My heart breaks in half inside my chest when I think about parents who are waiting for an adoptive situation. Every once in a blue moon, I look at the adoption websites and I click on the waiting families. I count how many there are. I cannot look more often, because empathy bleeds out thick through my eyes.
I look at their faces.
Some of them--many of them--have been waiting for a long time. Some of them have been waiting since before we were matched with Kate almost three years ago.
And I think about the grave that I visit.
And I think about the curly haired toddler who is sound asleep in his bed.
Sometimes, I forget about just how blessed we are. We have gone through the adoption process three times. We were chosen. It was not without heartache. Oh how the Lord knows He grew us and molded us and changed us through each of those experiences. My heart broke each time. But He brought those children to us. He was so very, very faithful to us. When the going gets tough, when I want to give up on whatever it is that has me begging for change, I think about this family He has made for me and I rejoice.
When I watch people waiting and waiting and waiting, it makes me want to cry a river that will flood an ocean. I believe in God's perfect timing, of course.
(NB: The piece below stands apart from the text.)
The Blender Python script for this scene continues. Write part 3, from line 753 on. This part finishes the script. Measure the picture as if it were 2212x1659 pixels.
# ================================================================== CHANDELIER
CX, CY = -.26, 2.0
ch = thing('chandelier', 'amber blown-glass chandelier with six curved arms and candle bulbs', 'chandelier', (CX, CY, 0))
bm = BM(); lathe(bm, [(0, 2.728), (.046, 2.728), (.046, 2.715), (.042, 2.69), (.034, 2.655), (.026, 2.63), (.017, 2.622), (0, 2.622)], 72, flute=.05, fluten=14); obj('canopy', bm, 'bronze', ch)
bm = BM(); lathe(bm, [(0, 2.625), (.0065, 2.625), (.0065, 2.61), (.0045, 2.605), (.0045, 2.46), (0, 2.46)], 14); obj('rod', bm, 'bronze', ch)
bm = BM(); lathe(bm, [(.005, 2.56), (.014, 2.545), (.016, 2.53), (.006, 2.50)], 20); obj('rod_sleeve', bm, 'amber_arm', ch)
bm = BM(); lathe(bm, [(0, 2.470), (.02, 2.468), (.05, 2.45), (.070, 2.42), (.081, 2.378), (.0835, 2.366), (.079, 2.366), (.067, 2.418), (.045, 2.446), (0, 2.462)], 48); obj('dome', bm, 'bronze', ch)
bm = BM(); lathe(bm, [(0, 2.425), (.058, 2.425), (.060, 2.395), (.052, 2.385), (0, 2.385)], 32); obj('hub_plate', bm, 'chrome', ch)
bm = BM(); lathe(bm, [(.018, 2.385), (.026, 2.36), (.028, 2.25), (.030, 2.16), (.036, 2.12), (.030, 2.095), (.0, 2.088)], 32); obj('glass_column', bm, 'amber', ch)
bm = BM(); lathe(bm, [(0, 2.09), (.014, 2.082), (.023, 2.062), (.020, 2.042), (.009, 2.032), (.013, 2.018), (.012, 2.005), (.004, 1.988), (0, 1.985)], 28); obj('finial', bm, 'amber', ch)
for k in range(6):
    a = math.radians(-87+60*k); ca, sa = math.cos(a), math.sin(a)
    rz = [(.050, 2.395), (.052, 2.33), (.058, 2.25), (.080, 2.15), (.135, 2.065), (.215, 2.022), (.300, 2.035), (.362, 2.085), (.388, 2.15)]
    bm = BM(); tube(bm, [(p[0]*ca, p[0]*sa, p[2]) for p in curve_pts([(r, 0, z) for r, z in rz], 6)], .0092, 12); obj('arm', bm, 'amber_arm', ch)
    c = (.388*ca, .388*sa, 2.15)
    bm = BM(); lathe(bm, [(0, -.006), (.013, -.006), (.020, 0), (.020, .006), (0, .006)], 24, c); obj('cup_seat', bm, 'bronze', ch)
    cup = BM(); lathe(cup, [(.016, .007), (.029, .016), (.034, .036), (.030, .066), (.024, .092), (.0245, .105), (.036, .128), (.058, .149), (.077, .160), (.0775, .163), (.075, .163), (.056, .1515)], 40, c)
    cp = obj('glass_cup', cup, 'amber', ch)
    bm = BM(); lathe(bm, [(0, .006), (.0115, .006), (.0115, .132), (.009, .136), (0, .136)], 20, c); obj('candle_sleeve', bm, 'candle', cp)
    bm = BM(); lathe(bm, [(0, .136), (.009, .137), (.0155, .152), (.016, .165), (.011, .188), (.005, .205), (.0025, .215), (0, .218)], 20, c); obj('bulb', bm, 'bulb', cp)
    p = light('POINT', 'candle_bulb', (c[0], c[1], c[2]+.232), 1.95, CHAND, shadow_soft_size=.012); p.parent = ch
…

But my mama heart is in anguish for those moms and dads who are desperately hoping that today will bring the call they are eagerly anticipating.
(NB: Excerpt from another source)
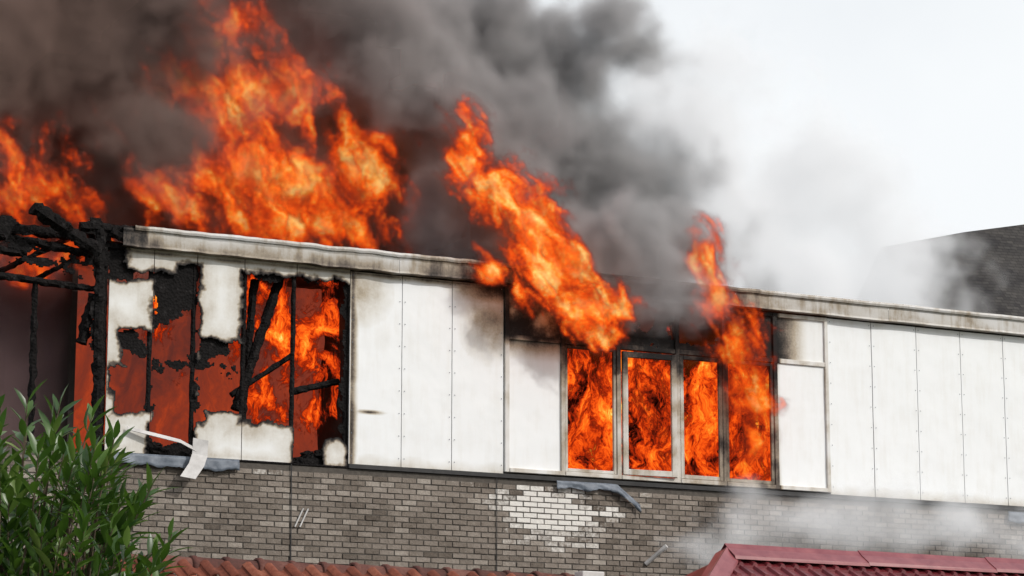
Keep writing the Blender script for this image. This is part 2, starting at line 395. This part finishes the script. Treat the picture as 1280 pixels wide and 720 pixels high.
# --- window band
def member(name,x0,x1,z0,z1,y0,y1,sf,mat=None):
    o=box(name,x0,x1,y0,y1,z0,z1,mat or M_frame,B)
    bm=bmesh.new(); bm.from_mesh(o.data)
    L=max(x1-x0,z1-z0)
    bmesh.ops.bevel(bm,geom=bm.edges[:],offset=.006,segments=1,affect='EDGES')
    ax=0 if (x1-x0)>(z1-z0) else 2; lo=x0 if ax==0 else z0
    n=int(L/.06)
    for i in range(1,n):
        co=[0,0,0]; co[ax]=lo+L*i/n; no=[0,0,0]; no[ax]=1
        bmesh.ops.bisect_plane(bm,geom=bm.verts[:]+bm.edges[:]+bm.faces[:],plane_co=co,plane_no=no)
    bm.to_mesh(o.data); bm.free()
    fattr(o,'soot',[clamp(sf(v.co.x,v.co.z)) for v in o.data.vertices]); return o
def ws(x,z):
    s=.10
    if .75<x<4.4: s=.25+.75*clamp((z-7.4)/.75)
    if 3.3<x<4.5: s+=.25
    if x<.75: s=.1+.9*clamp((z-7.9)/.25)
    if 4.4<x: s=.12+.35*clamp((z-8.2)/.5)*clamp((5-x))
    return s+fb(x*4,z*3,1)*.25
for x,w in [(-.09,.07),(.79,.06),(1.69,.07),(2.66,.07),(3.44,.05),(4.33,.07),(5.23,.06)]:
    member('window_mullion',x-w/2,x+w/2,6.16,8.78,-.035,.06,ws)
segs=[(-.055,.76),(.82,1.655),(1.725,2.625),(2.695,3.415),(3.465,4.295),(4.365,5.2)]
for a,b_ in segs:
    member('window_head_rail',a,b_,8.03,8.10,-.03,.055,ws)
    member('window_sill_rail',a,b_,6.16,6.22,-.045,.055,ws)
    member('window_top_rail',a,b_,8.72,8.78,-.03,.055,ws)
def sash(a,b_,z0,z1,w,y,tilt=0):
    P=[('sash_stile',a,a+w,z0,z1),('sash_stile',b_-w,b_,z0,z1),('sash_rail',a+w,b_-w,z0,z0+w),('sash_rail',a+w,b_-w,z1-w,z1)]
    for n_,x0,x1,c,d in P:
        o=member(n_,x0,x1,c,d,y,y+.045,ws)
        if tilt:
            o.matrix_local=Matrix.Translation((a,y,0))@Matrix.Rotation(tilt,4,'Z')@Matrix.Translation((-a,-y,0))
sash(.825,1.65,6.225,8.025,.045,-.02)
sash(1.74,2.60,6.225,8.0,.085,-.055,-.06)
sash(2.70,3.41,6.225,8.02,.06,-.03)
sash(3.47,4.29,6.225,8.02,.05,-.02)
def up_s(x,z):
    if x<4.3: return 1.0
    return clamp(.95-(x-4.33)/.5*.8)+.05
def uphole(x,z): return .02+fb(x*2.2,z*2.2,8)*.5+ (0.22 if .9<x<4.2 else -.1)-.32
sheet('window_top_panel',-.055,.76,8.10,8.72,.0,.02,.03,uphole,lambda x,z:clamp(.75+fb(x*3,z*3)*.5),M_panel)
for a,b_ in segs[1:5]: sheet('window_top_panel',a,b_,8.10,8.72,.0,.02,.02,uphole,lambda x,z:1.0,M_panel)
sheet('window_top_panel',4.365,5.2,8.10,8.72,.0,.02,.03,None,up_s,M_panel)
sheet('infill_panel',-.055,.76,6.22,8.03,.0,.02,.03,None,lambda x,z:clamp((z-7.75)/.35)*.8,M_panel)
sheet('infill_panel',4.365,5.2,6.22,8.03,.0,.02,.03,None,lambda x,z:clamp(.45-(x-4.36)/.15)*.6,M_panel)
def strip(name,pts,wv,mat,th=.006,parent=B):
    V=[];F=[]
    for p in pts:
        p=Vector(p); V.append(p); V.append(p+Vector(wv))
    for i in range(len(pts)-1): F.append((2*i,2*i+1,2*i+3,2*i+2))
    o=mkobj(name,V,F,mat,parent); m_=o.modifiers.new('s','SOLIDIFY'); m_.thickness=th; return o
box('base_drip_rail',-2.47,13,-.04,.004,6.075,6.135,M_roofing,B,.004)
box('base_batten',-5.95,-2.48,-.02,.04,6.075,6.10,M_char,B,.004)
def flashing(name,x0,x1,z0,z1,mat,amp=.03,seed=0,y=-.06,hang=None):
    n=int((x1-x0)/.03);V=[];F=[]
    for i in range(n+1):
        x=x0+(x1-x0)*i/n; dr=(hang(i/n) if hang else 0)
        for j in range(5):
            t_=j/4; V.append((x,y-.02*t_+fb(x*6,t_*2,seed)*amp*(.3+t_),z1+(z0-z1)*t_*(1+.3*fb(x*4,0,seed+2))-dr))
    for i in range(n):
        for j in range(4): F.append((i*5+j,(i+1)*5+j,(i+1)*5+j+1,i*5+j+1))
    o=mkobj(name,V,F,mat,B,True); m_=o.modifiers.new('s','SOLIDIFY'); m_.thickness=.004; return o
flashing('lead_flashing',-5.92,-4.05,5.94,6.09,M_lead,.03,1)
flashing('lead_flashing',.66,2.0,5.97,6.08,M_lead,.05,4,-.07,lambda t:.28*max(0,t-.72)/.28)
flashing('lead_flashing',8.45,9.4,5.88,6.04,M_lead,.03,6)
strip('hanging_trim',[(-4.72,-.12,6.33),(-4.74,-.15,6.12),(-4.80,-.2,5.98),(-4.93,-.24,5.80)],(.20,-.03,-.03),M_wmetal,.012)
strip('hanging_trim',[(-5.6,-.05,6.44),(-5.2,-.1,6.36),(-4.9,-.13,6.30),(-4.6,-.14,6.16)],(.0,-.03,-.05),M_wmetal,.008)
timber('wall_stub_pipe',(2.1,-.03,4.98),(2.3,-.28,5.22),.06,M_wmetal,1,.05)
timber('wall_cable',(-3.28,-.03,4.0),(-3.30,-.03,6.08),.014,M_roofing,1,.2)
timber('wall_cable',(-.25,-.03,4.0),(-.25,-.03,6.08),.010,M_roofing,2,.2)
for x in (-3.05,-3.12): timber('wall_bracket',(x,-.03,5.5),(x-.12,-.04,5.25),.02,M_wmetal,3,.1)

# ---------------------------------------------------------------- fire
FL=empty('flames')
def flame(off,lst,k=.2,G=1.5,A=4.5,bias=0.0,wa=.9,ws_=1.1,stretch=(1,1,.6),sc=1.6,fine=4.5,heat=0.0,shear=.35,left_dim=0.0,con=3.0,zhot=None):
    def build(nt,p,x,y,z):
        # tongues lean: shear noise space so streaks run up and to the left
        cx=nt.nodes.new('ShaderNodeCombineXYZ'); nt.links.new((x+z*shear).s,cx.inputs[0]); nt.links.new(y.s,cx.inputs[1]); nt.links.new(z.s,cx.inputs[2])
        ps=vmath(nt,'ADD',cx.outputs[0],off)
        c=nnoise(nt,ps,ws_,4,.6,color=True); c=vmath(nt,'SUBTRACT',c,(.5,.5,.5)); c=vmath(nt,'MULTIPLY',c,(wa,wa,wa))
        e=ell(nt,vmath(nt,'ADD',p,c),lst,k)
        q=vmath(nt,'MULTIPLY',vmath(nt,'ADD',ps,c),stretch)
        n=nnoise(nt,q,sc,6,.66,.5)
        n2=nnoise(nt,q,fine*.55,6,.62,1.2)
        f=nnoise(nt,q,fine,5,.6,1.4)
        rid=(1.0-((f-.5)*6.0).abs()).mx(0.0)
        env=((e*G+(n-.5)*A+bias)*1.1).cl()
        hot=(.44+heat+rid*.24+(n2-.5)*con+e.mx(0.0)*.45).mx(.10)
        if zhot: hot=hot+(zhot[0]-z)*zhot[1]
        if left_dim: hot=(hot-((z-10.7)*.18).mx(0.0)*left_dim-((-5.0-x)*.3).mx(0.0).mi(.42)*left_dim).mx(.08)
        return (env*hot).mi(1.0).mx(0.0)
    return build
A=[(-3.7,.8,11.2,1.2,.6,.85),(-3.2,.7,10.1,1.3,.6,.7),(-2.0,.7,10.4,.8,.5,.7),(-4.1,.8,12.3,.65,.5,.8),(-4.8,.8,11.35,.6,.5,.4),
   (-3.1,.5,9.5,1.6,.5,.45),(-6.7,.8,9.6,1.0,.5,.55),(-7.4,.9,10.0,.9,.5,.6),(-4.6,.7,9.9,.7,.5,.5),(-6.5,1.0,8.75,.7,.6,.5)]
gn_volume('roof_fire',(-8.6,-.3,8.4),(-.8,1.8,13.7),.045,flame((3,1,7),A,G=1.3,A=7.2,bias=-.06,left_dim=1.0,heat=0,stretch=(1.1,1.1,.55),sc=1.8,fine=5.5,con=4.6),M_fire,FL)
Bp=[(.95,-.45,8.5,.72,.4,.42),(.45,-.45,8.98,.64,.38,.6),(.15,-.4,9.6,.52,.36,.75),(-.35,-.35,10.1,.50,.33,.5),(-.85,-.3,10.6,.40,.3,.6),
    (1.3,-.3,8.1,.45,.25,.22),(-.6,-.35,8.95,.30,.22,.24)]
gn_volume('window_plume_fire',(-1.9,-1.1,7.5),(2.7,.3,11.7),.035,flame((11,4,2),Bp,k=.35,G=1.5,A=5.6,bias=.0,wa=.6,ws_=1.7,stretch=(1,1,.6),sc=2.8,fine=7,heat=.04,shear=.6,con=4.4,zhot=(9.5,.13)),M_fire_p,FL)
Cp=[(2.95,-.35,9.4,.30,.25,.6),(3.15,-.4,8.75,.42,.3,.6),(3.45,-.4,8.2,.55,.3,.5),(3.7,-.35,7.5,.42,.28,.6),(3.8,-.25,6.8,.32,.22,.4)]
gn_volume('window_plume_fire_2',(2.2,-1.0,6.2),(4.7,.2,10.2),.035,flame((1,9,5),Cp,k=.3,G=1.3,A=6.2,bias=-.08,wa=.5,ws_=1.8,stretch=(1,1,.5),sc=3.2,fine=7.5,heat=-.13,shear=.4,con=4.2),M_fire_thin,FL)
def veil(name,x0,x1,z0,z1,y,mat,heat,seed):
    nx=int((x1-x0)/.05); nz=int((z1-z0)/.05); V=[];F=[];H_=[]
    for j in range(nz+1):
        for i in range(nx+1):
            x=x0+(x1-x0)*i/nx; z_=z0+(z1-z0)*j/nz
            V.append((x,y+fb(x*1.2,z_*.8,seed)*.3,z_)); H_.append(heat(x,z_)+fb(x*.9,z_*.7,seed+3)*.15)
    for j in range(nz):
        for i in range(nx):
            a=j*(nx+1)+i; F.append((a,a+1,a+nx+2,a+nx+1))
    o=mkobj(name,V,F,mat,FL,True); fattr(o,'flame_strength',H_)
def h1(x,z): return .10-.5*clamp((z-7.9)/.4)+.08*clamp((7.2-z)/1)
veil('room_flames_and_haze',.3,5.2,6.1,8.8,.55,M_veil,h1,2); veil('room_flames_and_haze',.3,5.25,6.1,8.8,1.3,M_veil2,lambda x,z:.08-.5*clamp((z-8)/.4),5)
def h2(x,z):
    # the sheet stands .75 m inside, so hot zones sit a little right of their openings
    s=-.8
    s=max(s,.36-.45*math.hypot((x+2.75)/.9,(z-7.9)/.8)); s=max(s,.34-.55*math.hypot((x+2.55)/.5,(z-6.95)/.5))
    s=max(s,.28-.6*math.hypot((x+4.95)/.38,(z-8.2)/.5)); s=max(s,.22-.5*math.hypot((x+3.4)/.35,(z-7.2)/.7))
    return s
veil('room_flames_and_haze',-5.98,-2.3,6.1,8.8,.75,M_veil,h2,8); veil('room_flames_and_haze',-5.98,-2.3,6.1,8.8,1.5,M_veil3,lambda x,z:.50,11)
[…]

I celebrate those who are willing to wait, those who are willing to put their money and their energy where God has called--maybe not all of us, but so many more than actually answer--, those who know that their children are out there and must be found.
To those who are waiting, my friends as well as those I will never meet, I see you. I understand your frustration and your sorrow, your hope and your expectation. I hope for you because I see the result of perseverance and love in my own children.
You may never know me. You may never know that I am praying for you. But I am here, beseeching the Lord on your behalf. May He lead you to your children, wherever they may be.